Well, yeah. They can. Should they? I don't know that it even depends on the opinion. I just know that when I read the lowest key interview of Orson Scott Card possible sometime between reading Songmaster and considering Alvin Maker, and he said he didn't have anything against individual homosexuals, just that the Bible said homosexuality is wrong and he (Card) was a Christian, so...homosexuality was wrong to him, I couldn't read any more of Card's stuff.
Couldn't have told you why then. Today, it's somewhere between "not gonna put money in his pocket, seriously, why even answer a question like that. sci fi author?" and "I can't break faith with myself by enjoying something written by a hate-filled lunatic." Because that's what I thought he was, then...a lunatic. I had a pretty strong feeling I wasn't the only reader who wouldn't be able to enjoy his work knowing he held an opinion I found hateful, and he was nuts for being willing to live without that revenue instead of keeping his mouth shut.
Then, I found out that Ender's Game is going to be a movie released November 1 and based on this incident involving a Superman comic, people were already worried that Card's "views" might cut back on the box office. Imagine my surprise when I found out that my lunatic (seriously, why stir the pot in an interview about your work like that? Oh, right. Because he doesn't mean anything with all that homosexual subtext and he was making sure everyone knew it;) has become an anti-gay activist to the point of calling for armed insurrection should gay marriage become legal.

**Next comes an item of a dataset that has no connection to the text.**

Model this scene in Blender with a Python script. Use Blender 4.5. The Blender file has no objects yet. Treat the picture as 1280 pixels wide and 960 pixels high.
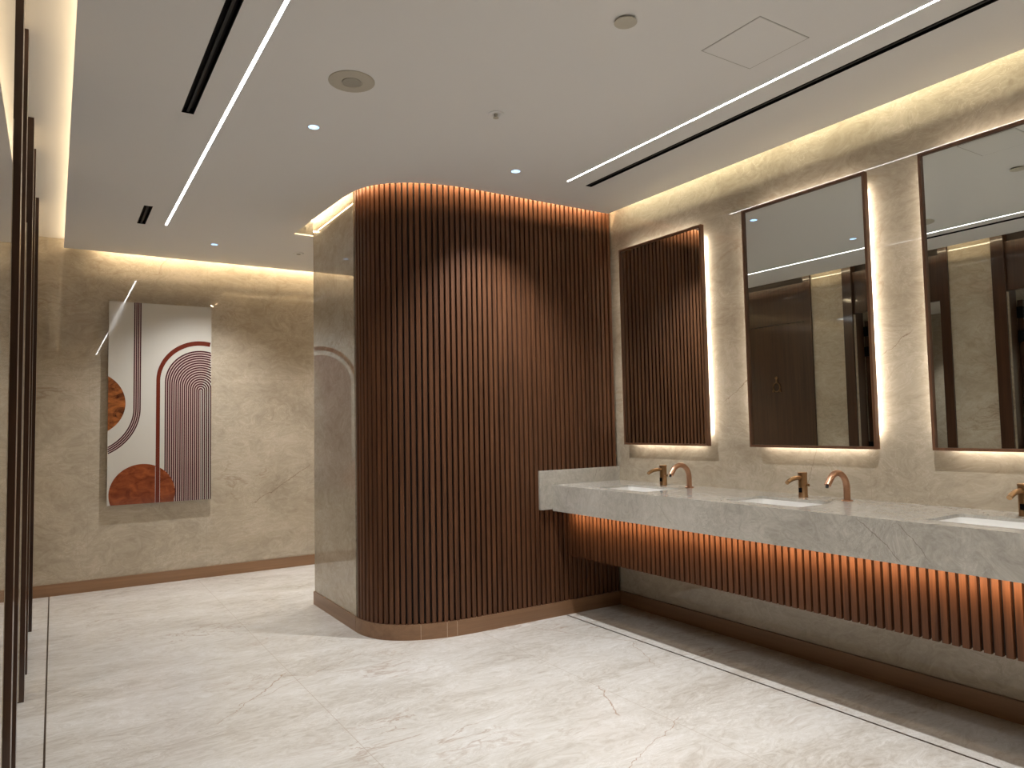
import bpy, bmesh, math, random
from mathutils import Vector, Matrix
random.seed(7)
S = bpy.context.scene
C = S.collection
PI = math.pi

# ------------------------------------------------------------------ camera
CAM_H = 1.30
cam = bpy.data.cameras.new('camera')
cam.sensor_fit = 'HORIZONTAL'
cam.sensor_width = 36.0
cam.lens = 36.0 * 897.72 / 1280.0
cam.clip_start = 0.02
co = bpy.data.objects.new('camera', cam)
C.objects.link(co)
yaw, pitch, roll = 0.568139, 0.0560994, -0.020069
F = Vector((math.sin(yaw) * math.cos(pitch), math.cos(yaw) * math.cos(pitch), math.sin(pitch)))
R0 = Vector((math.cos(yaw), -math.sin(yaw), 0))
U0 = R0.cross(F)
R = R0 * math.cos(roll) + U0 * math.sin(roll)
U = -R0 * math.sin(roll) + U0 * math.cos(roll)
m = Matrix((R, U, -F)).transposed().to_4x4()
m.translation = (0, 0, CAM_H)
co.matrix_world = m
S.camera = co

# ------------------------------------------------------------------ world, exposure
w = bpy.data.worlds.new('world')
S.world = w
w.use_nodes = True
w.node_tree.nodes['Background'].inputs[0].default_value = (0.05, 0.05, 0.05, 1)
w.node_tree.nodes['Background'].inputs[1].default_value = 0.2
S.view_settings.view_transform = 'Standard'
S.view_settings.look = 'None'
S.view_settings.gamma = 1
S.view_settings.use_curve_mapping = False
S.view_settings.exposure = 0.57
S.cycles.use_denoising = True
S.cycles.max_bounces = 10
S.cycles.diffuse_bounces = 5
S.cycles.glossy_bounces = 6
S.cycles.sample_clamp_indirect = 6.0
S.cycles.caustics_reflective = False
S.cycles.caustics_refractive = False

# room constants (metres)
ZC, XR, YB, YN = 2.82, 3.455, 6.92, -2.6
XL = -0.125          # marble piers of the wall with the doors
ZTOP = 2.97

# ------------------------------------------------------------------ lights
def area(name, loc, aim, sx, sy, power, col, spread=180):
    l = bpy.data.lights.new(name, 'AREA')
    l.shape = 'RECTANGLE'
    l.size, l.size_y = sx, sy
    l.energy = power
    l.color = col
    l.spread = math.radians(spread)
    o = bpy.data.objects.new(name, l)
    C.objects.link(o)
    z = -Vector(aim[0]).normalized()
    x = Vector(aim[1]).normalized()
    y = z.cross(x)
    mm = Matrix((x, y, z)).transposed().to_4x4()
    mm.translation = loc
    o.matrix_world = mm
    return o

def spot(name, loc, power, col, cone, blend):
    l = bpy.data.lights.new(name, 'SPOT')
    l.energy = power
    l.color = col
    l.spot_size = math.radians(cone)
    l.spot_blend = blend
    l.shadow_soft_size = 0.022
    o = bpy.data.objects.new(name, l)
    C.objects.link(o)
    o.location = loc
    return o

WARM = (1, .80, .54)
AMBER = (1, .65, .37)
SPOTC = (1, .99, .985)
POWER = dict(spot=118, left=6.0, right=10, back=18, block=4.8, slat=2.2, mirror=1.35, vanity=5.6, hall=8)
# downlights: the row over the basins and the row along the doors
for x, y, k, cone in ((2.33, 3.56, .95, 106), (2.33, 1.30, .9, 112), (2.33, -1.0, .8, 112), (1.10, 3.51, .36, 108), (1.09, 6.18, .90, 112), (2.6, 6.18, .55, 100), (1.10, 1.2, .40, 108), (1.10, -1.0, .5, 108)):
    spot('downlight_lamp', (x, y, ZC - .006), POWER['spot'] * k, SPOTC, cone, 1.0)
# LED tape in the ceiling slots
area('cove_lamp', (.10, 2.2, ZC + .045), ((-1, 0, .12), (0, 1, 0)), 9.4, .012, POWER['left'], WARM)
area('cove_lamp', (3.348, .7, ZC + .110), ((1, 0, -1.0), (0, 1, 0)), 6.4, .012, POWER['right'], (1, .93, .68))
area('cove_lamp', (2.2, 6.853, ZC + .098), ((0, 1, -1.6), (1, 0, 0)), 4.3, .012, POWER['back'], WARM)
area('cove_lamp', (1.540, 5.02, ZC + .055), ((1, 0, .9), (0, 1, 0)), 1.12, .012, POWER['block'], (1, .80, .52))
area('cove_lamp', (2.84, 5.63, ZC + .055), ((0, -1, .9), (1, 0, 0)), 2.66, .012, POWER['block'] * 3.2, (1, .80, .52))
# lamp of the side passage behind the partition
area('passage_lamp', (3.5, 6.3, ZC - .01), ((0, 0, -1), (1, 0, 0)), .9, .5, POWER['hall'], (.93, .96, 1))

# ------------------------------------------------------------------ material helpers
def newmat(name):
    mt = bpy.data.materials.new(name)
    mt.use_nodes = True
    return mt, mt.node_tree.nodes, mt.node_tree.links, mt.node_tree.nodes['Principled BSDF']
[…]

At least I feel a little more comfortable calling him a lunatic now.
That Harrison Ford is in a movie adaptation of a story I loved as a kid does not make this any easier, but I still have no plans to see the film.
Couldn't have told you why then. Today, it's somewhere between "not gonna put money in his pocket, seriously, why even answer a question like that. sci fi author?" and "I can't break faith with myself by enjoying something written by a hate-filled lunatic." Because that's what I thought he was, then...a lunatic. I had a pretty strong feeling I wasn't the only reader who wouldn't be able to enjoy his work knowing he held an opinion I found hateful, and he was nuts for being willing to live without that revenue instead of keeping his mouth shut.

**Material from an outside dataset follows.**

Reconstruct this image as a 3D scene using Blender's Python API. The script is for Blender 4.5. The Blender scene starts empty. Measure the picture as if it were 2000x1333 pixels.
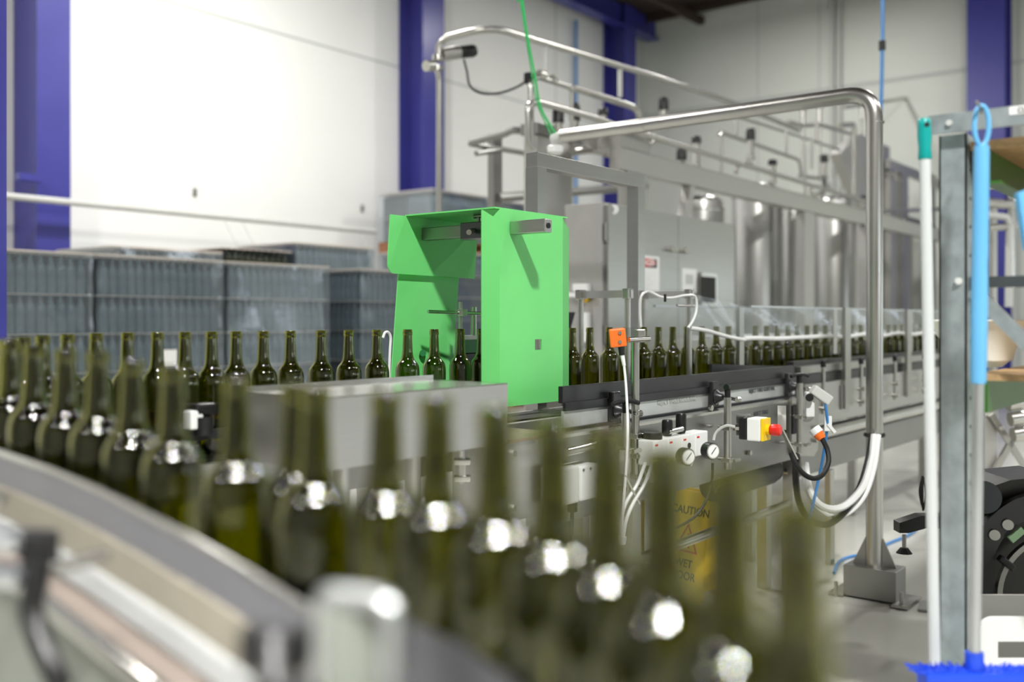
import bpy, bmesh, math, random
from mathutils import Vector, Matrix
R = random.Random(7)
PI = math.pi
C = bpy.context.scene.collection
# ------------------------------------------------------------------ measured camera: X runs along the bottling line, Y towards the white wall
F, CX, HY, HC = 1950.0, 1000.0, 626.0, 1.29
YAW = math.radians(38.0)
SN, CS = math.sin(YAW), math.cos(YAW)
def W(px, py, Z):
    xc = (px-CX)/F*Z
    return Vector((SN*xc+CS*Z, -CS*xc+SN*Z, HC-(py-HY)/F*Z))
def sD(px, D):
    r = (px-CX)/F
    return D*(CS+r*SN)/(SN-r*CS)
def onD(px, py, D):
    s = sD(px, D); Z = CS*s+SN*D
    return Vector((s, D, HC-(py-HY)/F*Z))
def onS(px, py, s):
    r = (px-CX)/F
    D = s*(SN-r*CS)/(CS+r*SN); Z = CS*s+SN*D
    return Vector((s, D, HC-(py-HY)/F*Z))
def floorpt(px, py, z=0.0):
    return W(px, py, F*(HC-z)/(py-HY))
RIGHT = Vector((SN, -CS, 0)); FWD = Vector((CS, SN, 0)); UP = Vector((0, 0, 1))

# ------------------------------------------------------------------ materials
def lin(c):
    return tuple(((v/255)/12.92 if v/255 <= .04045 else ((v/255+.055)/1.055)**2.4) for v in c)
def nodes(m):
    m.use_nodes = True
    return m.node_tree.nodes, m.node_tree.links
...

Then, I found out that Ender's Game is going to be a movie released November 1 and based on this incident involving a Superman comic, people were already worried that Card's "views" might cut back on the box office. Imagine my surprise when I found out that my lunatic (seriously, why stir the pot in an interview about your work like that? Oh, right. Because he doesn't mean anything with all that homosexual subtext and he was making sure everyone knew it;) has become an anti-gay activist to the point of calling for armed insurrection should gay marriage become legal.
At least I feel a little more comfortable calling him a lunatic now.
That Harrison Ford is in a movie adaptation of a story I loved as a kid does not make this any easier, but I still have no plans to see the film.
no subject
Date: 2013-05-08 11:52 pm (UTC)I've also enjoyed the irony of his insurrection quote being framed by saying that when government is the enemy of marriage, then those "creating successful marriages" should overthrow the government. Shall we let him in on the roughly 50% divorce rate amongst the straights?
no subject
Date: 2013-05-09 08:21 am (UTC)Quotes because while not an atheist, I maintain it's highly unlikely any mortal really gets God's plan. And that's on my optimistic days. On my cynical days, I'm always amazed, just gob-smacked at how closely "God's plan" coincides with the interests of the local powers that be.
edited to add: Oh, and how many not-so-straight people are either enduring horrible marriages to fit in, or how many beards are enduring fake marriages so their gay spouse can hide. I understand that Card had a character (gay, married for duty) in one of his books, so that probably wouldn't bother him. I wonder if gay adultery (impossible as that is under the strict definition of adultery) is all right with him?
no subject
Date: 2013-05-09 10:56 pm (UTC)There's actually a thing in China of gay men and lesbians essentially entering into a marriage of convenience due to family and society expectations. It's called xinghun. The article is interesting, but it reminds me of the religious wingnuts in the US who say of of course gay people can get married... as long as it's someone of the opposite sex.
no subject
Date: 2013-05-10 01:35 am (UTC)Then...I had a bad feeling about some of the places the one child policy would go, but this one never crossed my mind.
no subject
Date: 2013-05-10 11:10 pm (UTC)The one child policy resulted in many families choosing to have a boy to carry on the family name, not realizing that without enough girls, there's not going to be a wife and child for their son.
Add in that some of these only children are gay or lesbian, and it gets even more complicated. At least with xinghun there's not a straight person being deceived and a gay person being unhappily married in order to meet society's expectations. Both parties go in knowing the deal.
no subject
Date: 2013-05-11 05:11 pm (UTC)I'm pretty sure that if anyone thought of the "where the wives gonna come from?" at all, the answer was "not at the end of my family tree, twig, branch...whatever."
Xinghun sounds like a much better deal than what went on before Stonewall in the West, but the mess around marriage equality wherever one finds it still says a lot about the people making it. For China, sounds like ol' Mencius has a some to answer for.